Because of Kochan’s feelings of confusion about his sexuality, he feels a disconnection between the other boys at school and him, but he is forced to try and blend in so he is not viewed as an outsider. This act of blending in and hiding his feelings within is a cause of his gender and sexuality struggle. An example of Kochan trying to blend in with his peers takes place when he joins in on a conversation with his classmates who are talking about the attractiveness of a conductress of a school bus. Mishima writes, “At this point I spoke up…It’s their uniforms! Because they fit so tight to their bodies…Needless to say, I had never felt the slightest such sensual attraction toward my bus conductresses as my words suggested” (Mishima 103). This signifies the act of blending in that Kochan is doing to fit in with his peers.
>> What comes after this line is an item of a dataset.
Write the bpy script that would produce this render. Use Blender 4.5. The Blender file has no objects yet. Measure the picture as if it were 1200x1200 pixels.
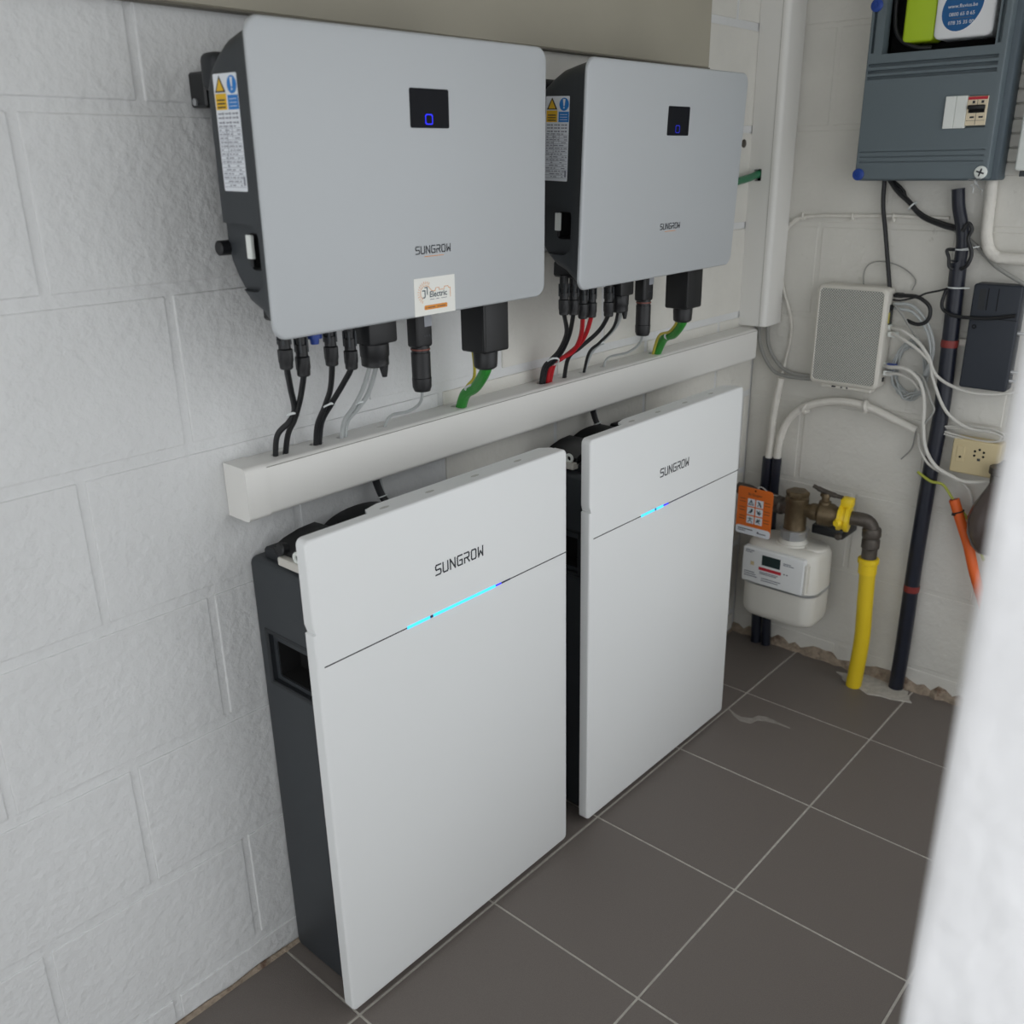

This can be considered a “mask” symbol within the novel because he is hiding his true self from the outside world and containing it within. Kochan is essentially wearing a mask in order to fit in, instead of being himself around them.

Kochan masks his identity throughout his childhood years, which leads to the loss of a true identity. He keeps all his true feelings within himself and struggles to portray these feelings to others. As previously described, Kochan has psychological and gender struggles as he is growing from an adolescent into an adult. A couple of the psychological struggles Kochan has are isolation from the outside world and social identity difficulties. Both of these struggles are turned into masks for Kochan as he deals with both internally, with no real external assistance. The Kochan that he allows the outside world to see does not see the internal hardships going on. The gender struggles of confusion over sexuality and loss of identity are also masked. All of these struggles are combined into the mask that Kochan uses when interacting with the outside world and trying to blend in. Kochan only metaphorically takes off his mask when alone, where he is able to confess his feelings to his true self, hence the title Confessions of the Mask.

Works Cited

Mishima, Yukio. Confessions of the Mask. New York: New Directions Publishing, 1958. Print.